Up to and including the line that contains "tuft('yellowish tall reeds nearest", repeat each line of the data exactly, starting from the first.

** BEGIN Dataset excerpt **

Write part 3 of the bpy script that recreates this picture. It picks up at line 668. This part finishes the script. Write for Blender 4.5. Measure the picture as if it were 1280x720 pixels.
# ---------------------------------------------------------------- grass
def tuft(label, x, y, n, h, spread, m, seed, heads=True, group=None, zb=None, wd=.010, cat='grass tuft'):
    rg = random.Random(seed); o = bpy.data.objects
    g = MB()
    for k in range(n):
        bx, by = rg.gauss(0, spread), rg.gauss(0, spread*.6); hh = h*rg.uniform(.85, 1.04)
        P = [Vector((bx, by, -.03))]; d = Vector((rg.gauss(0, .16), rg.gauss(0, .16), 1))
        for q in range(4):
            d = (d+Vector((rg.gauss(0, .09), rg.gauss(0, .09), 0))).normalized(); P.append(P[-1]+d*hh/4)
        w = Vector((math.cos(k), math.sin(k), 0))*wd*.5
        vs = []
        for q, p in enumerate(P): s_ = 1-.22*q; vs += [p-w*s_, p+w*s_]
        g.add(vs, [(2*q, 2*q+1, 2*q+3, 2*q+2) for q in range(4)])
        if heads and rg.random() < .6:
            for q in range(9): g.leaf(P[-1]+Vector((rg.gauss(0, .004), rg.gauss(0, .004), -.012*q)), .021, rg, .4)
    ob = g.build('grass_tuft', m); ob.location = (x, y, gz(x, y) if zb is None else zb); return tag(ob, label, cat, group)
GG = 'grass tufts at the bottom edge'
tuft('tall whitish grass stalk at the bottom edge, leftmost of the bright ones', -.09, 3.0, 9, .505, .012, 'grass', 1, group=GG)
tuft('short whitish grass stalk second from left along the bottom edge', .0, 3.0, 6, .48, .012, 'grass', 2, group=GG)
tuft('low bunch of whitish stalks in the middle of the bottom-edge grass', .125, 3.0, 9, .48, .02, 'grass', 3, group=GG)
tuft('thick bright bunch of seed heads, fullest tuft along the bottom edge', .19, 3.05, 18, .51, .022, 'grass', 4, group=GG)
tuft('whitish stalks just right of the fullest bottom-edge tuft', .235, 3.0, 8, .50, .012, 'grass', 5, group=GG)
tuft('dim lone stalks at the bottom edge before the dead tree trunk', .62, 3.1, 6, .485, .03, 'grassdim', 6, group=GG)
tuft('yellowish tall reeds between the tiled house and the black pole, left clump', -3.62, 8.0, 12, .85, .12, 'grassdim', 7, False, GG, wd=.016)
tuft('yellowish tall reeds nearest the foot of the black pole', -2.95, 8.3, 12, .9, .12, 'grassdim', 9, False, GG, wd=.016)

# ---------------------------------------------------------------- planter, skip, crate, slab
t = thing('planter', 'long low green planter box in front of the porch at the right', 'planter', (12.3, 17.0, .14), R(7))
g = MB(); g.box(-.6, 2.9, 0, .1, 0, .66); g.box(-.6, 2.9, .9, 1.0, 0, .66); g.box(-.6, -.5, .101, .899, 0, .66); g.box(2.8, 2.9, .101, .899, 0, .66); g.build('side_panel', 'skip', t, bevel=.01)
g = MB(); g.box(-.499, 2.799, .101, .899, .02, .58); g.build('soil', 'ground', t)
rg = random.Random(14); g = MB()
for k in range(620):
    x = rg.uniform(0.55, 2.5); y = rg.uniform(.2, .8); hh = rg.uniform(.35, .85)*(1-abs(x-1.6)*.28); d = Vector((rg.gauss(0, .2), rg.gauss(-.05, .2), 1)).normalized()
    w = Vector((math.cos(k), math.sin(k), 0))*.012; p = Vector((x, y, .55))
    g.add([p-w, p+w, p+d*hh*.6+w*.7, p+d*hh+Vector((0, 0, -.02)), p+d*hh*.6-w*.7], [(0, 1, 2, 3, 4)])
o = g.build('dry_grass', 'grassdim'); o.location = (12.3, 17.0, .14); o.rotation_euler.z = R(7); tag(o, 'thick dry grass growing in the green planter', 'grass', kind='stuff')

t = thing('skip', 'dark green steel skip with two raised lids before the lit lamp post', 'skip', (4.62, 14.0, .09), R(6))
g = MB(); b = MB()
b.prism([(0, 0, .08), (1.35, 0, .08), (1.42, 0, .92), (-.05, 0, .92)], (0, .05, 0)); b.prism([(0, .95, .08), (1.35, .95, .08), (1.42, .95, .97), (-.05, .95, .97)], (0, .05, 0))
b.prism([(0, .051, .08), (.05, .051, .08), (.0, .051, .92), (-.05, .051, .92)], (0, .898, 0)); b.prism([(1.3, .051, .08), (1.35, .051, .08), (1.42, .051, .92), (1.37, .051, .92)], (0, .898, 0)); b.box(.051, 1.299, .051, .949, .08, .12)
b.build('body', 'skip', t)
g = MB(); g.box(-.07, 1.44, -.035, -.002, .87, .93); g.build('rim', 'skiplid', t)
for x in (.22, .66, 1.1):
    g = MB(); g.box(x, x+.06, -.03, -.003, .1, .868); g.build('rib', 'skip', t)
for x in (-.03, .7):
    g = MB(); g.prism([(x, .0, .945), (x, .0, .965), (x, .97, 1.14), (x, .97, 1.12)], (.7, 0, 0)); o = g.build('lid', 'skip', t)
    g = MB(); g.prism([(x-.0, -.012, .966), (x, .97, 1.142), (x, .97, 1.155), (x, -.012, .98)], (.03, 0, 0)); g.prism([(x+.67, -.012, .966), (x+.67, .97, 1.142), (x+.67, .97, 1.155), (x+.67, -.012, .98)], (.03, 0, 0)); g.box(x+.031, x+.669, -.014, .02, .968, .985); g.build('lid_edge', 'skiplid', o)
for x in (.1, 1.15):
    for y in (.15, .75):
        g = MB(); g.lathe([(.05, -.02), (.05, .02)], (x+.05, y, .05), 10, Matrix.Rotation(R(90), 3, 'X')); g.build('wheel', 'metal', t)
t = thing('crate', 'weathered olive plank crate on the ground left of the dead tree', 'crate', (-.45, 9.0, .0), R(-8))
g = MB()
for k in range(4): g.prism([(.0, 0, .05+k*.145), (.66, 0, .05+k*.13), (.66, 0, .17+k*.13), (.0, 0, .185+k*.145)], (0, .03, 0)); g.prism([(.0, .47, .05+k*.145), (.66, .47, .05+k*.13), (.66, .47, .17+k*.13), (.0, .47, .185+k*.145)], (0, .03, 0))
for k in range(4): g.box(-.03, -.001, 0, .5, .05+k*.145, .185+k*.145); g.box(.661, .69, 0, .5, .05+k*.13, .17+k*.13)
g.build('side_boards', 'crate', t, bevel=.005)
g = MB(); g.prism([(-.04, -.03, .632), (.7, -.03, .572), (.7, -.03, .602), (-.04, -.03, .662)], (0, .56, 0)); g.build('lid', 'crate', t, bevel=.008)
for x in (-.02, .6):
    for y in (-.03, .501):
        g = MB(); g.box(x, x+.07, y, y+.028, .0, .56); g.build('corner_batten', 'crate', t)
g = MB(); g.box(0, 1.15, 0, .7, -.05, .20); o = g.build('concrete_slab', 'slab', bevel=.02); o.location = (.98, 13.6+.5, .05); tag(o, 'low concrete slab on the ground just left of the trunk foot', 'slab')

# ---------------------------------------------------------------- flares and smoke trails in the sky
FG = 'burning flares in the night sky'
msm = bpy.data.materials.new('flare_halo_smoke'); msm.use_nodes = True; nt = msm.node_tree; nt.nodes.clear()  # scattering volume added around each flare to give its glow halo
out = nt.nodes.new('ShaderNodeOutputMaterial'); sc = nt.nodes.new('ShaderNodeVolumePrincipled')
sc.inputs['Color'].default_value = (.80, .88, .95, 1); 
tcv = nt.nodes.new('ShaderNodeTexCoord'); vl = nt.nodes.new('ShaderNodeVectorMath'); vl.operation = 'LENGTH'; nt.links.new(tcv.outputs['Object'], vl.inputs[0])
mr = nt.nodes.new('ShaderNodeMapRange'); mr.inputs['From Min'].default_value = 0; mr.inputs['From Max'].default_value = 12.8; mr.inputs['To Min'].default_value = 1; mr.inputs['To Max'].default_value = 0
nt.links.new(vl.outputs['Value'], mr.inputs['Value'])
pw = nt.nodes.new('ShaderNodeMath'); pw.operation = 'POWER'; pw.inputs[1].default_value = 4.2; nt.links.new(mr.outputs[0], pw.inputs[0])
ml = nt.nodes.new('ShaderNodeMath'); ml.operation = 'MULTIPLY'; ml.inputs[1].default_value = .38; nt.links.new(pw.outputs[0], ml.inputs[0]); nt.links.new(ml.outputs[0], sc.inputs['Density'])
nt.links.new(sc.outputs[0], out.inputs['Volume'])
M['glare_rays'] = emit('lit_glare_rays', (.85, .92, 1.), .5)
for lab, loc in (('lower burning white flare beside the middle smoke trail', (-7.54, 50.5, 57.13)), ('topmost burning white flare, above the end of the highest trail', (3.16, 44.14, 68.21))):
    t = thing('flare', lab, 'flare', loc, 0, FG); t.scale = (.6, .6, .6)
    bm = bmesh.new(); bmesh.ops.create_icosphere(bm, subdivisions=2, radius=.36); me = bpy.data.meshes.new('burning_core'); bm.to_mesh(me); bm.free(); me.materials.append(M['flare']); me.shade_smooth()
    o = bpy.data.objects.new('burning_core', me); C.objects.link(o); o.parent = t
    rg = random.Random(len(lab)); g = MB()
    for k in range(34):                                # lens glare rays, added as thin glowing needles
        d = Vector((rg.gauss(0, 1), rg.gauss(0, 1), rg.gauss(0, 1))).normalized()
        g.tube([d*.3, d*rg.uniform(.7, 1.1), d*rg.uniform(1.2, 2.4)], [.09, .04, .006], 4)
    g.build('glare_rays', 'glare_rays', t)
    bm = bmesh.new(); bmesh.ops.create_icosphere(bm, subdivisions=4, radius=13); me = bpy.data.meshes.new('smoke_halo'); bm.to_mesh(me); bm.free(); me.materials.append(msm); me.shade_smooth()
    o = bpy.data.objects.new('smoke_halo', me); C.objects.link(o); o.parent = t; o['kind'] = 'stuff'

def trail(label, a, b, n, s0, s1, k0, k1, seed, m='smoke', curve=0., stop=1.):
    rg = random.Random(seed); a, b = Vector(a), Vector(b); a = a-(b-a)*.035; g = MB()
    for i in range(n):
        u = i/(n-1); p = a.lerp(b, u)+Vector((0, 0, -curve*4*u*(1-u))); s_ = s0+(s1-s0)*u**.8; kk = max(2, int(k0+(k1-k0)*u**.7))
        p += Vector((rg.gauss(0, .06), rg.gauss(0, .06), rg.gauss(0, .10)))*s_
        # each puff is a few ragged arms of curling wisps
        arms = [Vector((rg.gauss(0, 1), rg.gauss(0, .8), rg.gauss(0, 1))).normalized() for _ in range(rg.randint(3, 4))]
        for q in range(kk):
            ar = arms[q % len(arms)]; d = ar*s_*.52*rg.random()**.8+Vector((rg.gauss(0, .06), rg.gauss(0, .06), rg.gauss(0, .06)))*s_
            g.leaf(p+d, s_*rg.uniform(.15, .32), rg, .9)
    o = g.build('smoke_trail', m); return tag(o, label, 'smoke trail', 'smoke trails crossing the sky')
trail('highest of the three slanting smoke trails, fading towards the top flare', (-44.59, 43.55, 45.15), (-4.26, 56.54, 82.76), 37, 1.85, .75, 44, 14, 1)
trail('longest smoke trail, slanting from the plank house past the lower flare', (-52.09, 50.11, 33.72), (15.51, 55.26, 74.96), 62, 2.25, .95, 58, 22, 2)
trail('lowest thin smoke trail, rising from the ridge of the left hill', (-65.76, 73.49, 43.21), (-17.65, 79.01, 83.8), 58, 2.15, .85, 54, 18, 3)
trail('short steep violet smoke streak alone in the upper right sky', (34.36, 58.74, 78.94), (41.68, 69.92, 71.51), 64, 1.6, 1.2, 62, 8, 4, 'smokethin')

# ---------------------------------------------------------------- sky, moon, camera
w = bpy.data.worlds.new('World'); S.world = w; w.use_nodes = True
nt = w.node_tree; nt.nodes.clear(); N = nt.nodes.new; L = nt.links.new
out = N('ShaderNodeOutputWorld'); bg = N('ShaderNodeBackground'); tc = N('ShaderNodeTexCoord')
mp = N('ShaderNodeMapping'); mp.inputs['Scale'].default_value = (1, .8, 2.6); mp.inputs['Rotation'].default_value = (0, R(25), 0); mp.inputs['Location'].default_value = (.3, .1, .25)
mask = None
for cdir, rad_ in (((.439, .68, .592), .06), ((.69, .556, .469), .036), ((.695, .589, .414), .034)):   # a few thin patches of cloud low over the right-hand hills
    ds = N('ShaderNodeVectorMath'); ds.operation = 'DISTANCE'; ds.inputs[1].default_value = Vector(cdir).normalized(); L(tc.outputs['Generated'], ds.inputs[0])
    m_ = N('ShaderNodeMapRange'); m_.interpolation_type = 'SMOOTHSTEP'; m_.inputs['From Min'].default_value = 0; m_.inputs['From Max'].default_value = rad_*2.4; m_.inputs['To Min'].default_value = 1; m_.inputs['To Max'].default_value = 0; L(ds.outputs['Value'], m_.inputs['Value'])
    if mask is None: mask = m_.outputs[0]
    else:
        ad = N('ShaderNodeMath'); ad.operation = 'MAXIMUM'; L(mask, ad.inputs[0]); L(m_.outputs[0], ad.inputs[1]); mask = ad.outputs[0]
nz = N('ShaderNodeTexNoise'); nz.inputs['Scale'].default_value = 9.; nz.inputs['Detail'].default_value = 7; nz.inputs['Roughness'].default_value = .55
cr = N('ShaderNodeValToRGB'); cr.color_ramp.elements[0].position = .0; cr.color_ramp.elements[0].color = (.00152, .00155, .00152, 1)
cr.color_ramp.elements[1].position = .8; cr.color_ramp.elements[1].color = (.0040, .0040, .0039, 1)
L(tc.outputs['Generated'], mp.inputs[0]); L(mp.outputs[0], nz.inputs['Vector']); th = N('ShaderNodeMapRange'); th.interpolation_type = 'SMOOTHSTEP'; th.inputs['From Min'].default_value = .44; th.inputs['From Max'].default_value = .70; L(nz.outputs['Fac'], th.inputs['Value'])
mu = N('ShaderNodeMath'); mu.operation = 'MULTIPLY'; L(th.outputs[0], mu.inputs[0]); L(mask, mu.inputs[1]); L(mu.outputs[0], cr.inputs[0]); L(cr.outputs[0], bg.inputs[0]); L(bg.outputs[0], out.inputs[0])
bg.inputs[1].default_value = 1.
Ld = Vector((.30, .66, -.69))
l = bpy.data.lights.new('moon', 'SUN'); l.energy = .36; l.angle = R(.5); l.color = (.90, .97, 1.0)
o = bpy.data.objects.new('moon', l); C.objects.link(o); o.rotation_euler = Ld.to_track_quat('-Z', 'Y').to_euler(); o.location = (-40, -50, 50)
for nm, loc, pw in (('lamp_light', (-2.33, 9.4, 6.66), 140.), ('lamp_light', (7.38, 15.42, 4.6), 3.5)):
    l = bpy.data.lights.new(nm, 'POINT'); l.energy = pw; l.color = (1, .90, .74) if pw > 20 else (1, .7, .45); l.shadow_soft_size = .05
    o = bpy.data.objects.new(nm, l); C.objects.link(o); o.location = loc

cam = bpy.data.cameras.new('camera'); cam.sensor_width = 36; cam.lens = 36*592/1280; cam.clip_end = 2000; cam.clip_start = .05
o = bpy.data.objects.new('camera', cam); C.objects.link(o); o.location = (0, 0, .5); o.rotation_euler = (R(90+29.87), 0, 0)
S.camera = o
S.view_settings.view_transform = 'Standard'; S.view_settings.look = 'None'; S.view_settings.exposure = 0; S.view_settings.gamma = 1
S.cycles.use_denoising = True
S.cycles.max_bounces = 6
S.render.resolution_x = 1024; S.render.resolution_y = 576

** END Dataset excerpt **

▸ **Reply to the exercise**
Write part 3 of the bpy script that recreates this picture. It picks up at line 668. This part finishes the script. Write for Blender 4.5. Measure the picture as if it were 1280x720 pixels.
# ---------------------------------------------------------------- grass
def tuft(label, x, y, n, h, spread, m, seed, heads=True, group=None, zb=None, wd=.010, cat='grass tuft'):
    rg = random.Random(seed); o = bpy.data.objects
    g = MB()
    for k in range(n):
        bx, by = rg.gauss(0, spread), rg.gauss(0, spread*.6); hh = h*rg.uniform(.85, 1.04)
        P = [Vector((bx, by, -.03))]; d = Vector((rg.gauss(0, .16), rg.gauss(0, .16), 1))
        for q in range(4):
            d = (d+Vector((rg.gauss(0, .09), rg.gauss(0, .09), 0))).normalized(); P.append(P[-1]+d*hh/4)
        w = Vector((math.cos(k), math.sin(k), 0))*wd*.5
        vs = []
        for q, p in enumerate(P): s_ = 1-.22*q; vs += [p-w*s_, p+w*s_]
        g.add(vs, [(2*q, 2*q+1, 2*q+3, 2*q+2) for q in range(4)])
        if heads and rg.random() < .6:
            for q in range(9): g.leaf(P[-1]+Vector((rg.gauss(0, .004), rg.gauss(0, .004), -.012*q)), .021, rg, .4)
    ob = g.build('grass_tuft', m); ob.location = (x, y, gz(x, y) if zb is None else zb); return tag(ob, label, cat, group)
GG = 'grass tufts at the bottom edge'
tuft('tall whitish grass stalk at the bottom edge, leftmost of the bright ones', -.09, 3.0, 9, .505, .012, 'grass', 1, group=GG)
tuft('short whitish grass stalk second from left along the bottom edge', .0, 3.0, 6, .48, .012, 'grass', 2, group=GG)
tuft('low bunch of whitish stalks in the middle of the bottom-edge grass', .125, 3.0, 9, .48, .02, 'grass', 3, group=GG)
tuft('thick bright bunch of seed heads, fullest tuft along the bottom edge', .19, 3.05, 18, .51, .022, 'grass', 4, group=GG)
tuft('whitish stalks just right of the fullest bottom-edge tuft', .235, 3.0, 8, .50, .012, 'grass', 5, group=GG)
tuft('dim lone stalks at the bottom edge before the dead tree trunk', .62, 3.1, 6, .485, .03, 'grassdim', 6, group=GG)
tuft('yellowish tall reeds between the tiled house and the black pole, left clump', -3.62, 8.0, 12, .85, .12, 'grassdim', 7, False, GG, wd=.016)
tuft('yellowish tall reeds nearest the foot of the black pole', -2.95, 8.3, 12, .9, .12, 'grassdim', 9, False, GG, wd=.016)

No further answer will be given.